A third recent entry in the teen-girl genre, Sleepover, won't be available on video for several more weeks, but that's okay: You won't want to rent it anyway. The movie follows similar contours to Mean Girls and Saved!, but its protagonists are a few years younger and its target audience at least that. So, unless you are a girl between the ages of, say, 8 and 13, you can pass on this one. (If you are a girl that age and are reading this column, your tastes are probably too deviant for you to enjoy Sleepover either.) For a more mature audience (i.e., me), what was most interesting about Sleepover was a disjunction between its message and its packaging. The story concerns a scavenger hunt between two groups of junior-high girls--with the winners earning places at the best lunch table in high school. The Good Girls consist of Julie, the Nervous One (Spy Kids's Alexa Vega); Hannah, the Best Friend; Yancy, the Chubby One; and Farrah, the Nondescript One Thrown in to Make It an Even Four. By any imaginable criterion--screen time, number of lines, centrality to the plot--Yancy is a more important character than Farrah. She's the only girl to have a subplot independent of the main, Julie-centric storyline--a subplot whose moral, unsurprisingly, is that plump can be pretty, too. The movie's credits, however, have a different lesson to offer: The young actress who plays Yancy, Kalli Flynn Childress, is the only one of the four not to get star billing. (Indeed, her name appears below a half-dozen more peripheral characters.) More telling still, she's the only one of the four characters not to appear on the DVD cover. In the kinder world of cinema, fat girls may be beautiful; to the Hollywood publicity mill, they're still invisible.
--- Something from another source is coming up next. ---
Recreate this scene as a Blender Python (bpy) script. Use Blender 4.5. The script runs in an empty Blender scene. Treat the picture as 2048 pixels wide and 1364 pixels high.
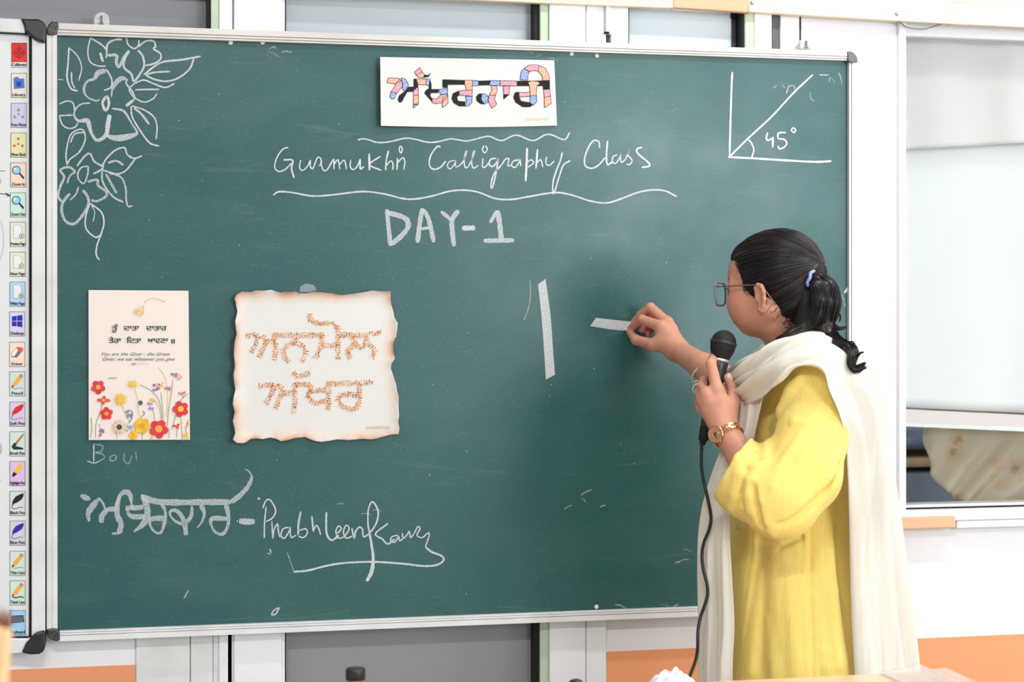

That's sociology.

The Home Movies List:
High school nightmares

 

Carrie (1976). Which is rarer, a good Stephen King movie or a good Brian De Palma one? Carrie gives both men's batting averages a needed lift. Had more people seen it, there would be no need for an anti-bullying movement.

Three O'Clock High (1987). The best high-school comedy that no one saw. Though TV veteran Phil Joanou is credited as director, the movie has cinematographer Barry Sonnenfeld's fingerprints all over it, with giddy camera-work reminiscent of his efforts on Raising Arizona.

Heathers (1989). Uneven but unforgettable, this is the kind of subversive comedy Mean Girls imagined itself to be. It seemed to promise great things from leads Winona Ryder and (especially) Christian Slater, but both have disappointed, on screen and off.

"Buffy the Vampire Slayer" (Seasons 1-3, 1997-2000). Here, the nightmares are literal, though perhaps best understood as a metaphor for the typical teen experience. After graduation the show lost its way a bit, but the first three seasons are sublime.

Election (1999). I'm still hoping for a stage version (perhaps a musical?) in which ever-adolescent Broderick plays the Reese Witherspoon part. In the meantime, let's hope she didn't peak with this film: She's young enough that we could be in store for a lot more Legally Blondes.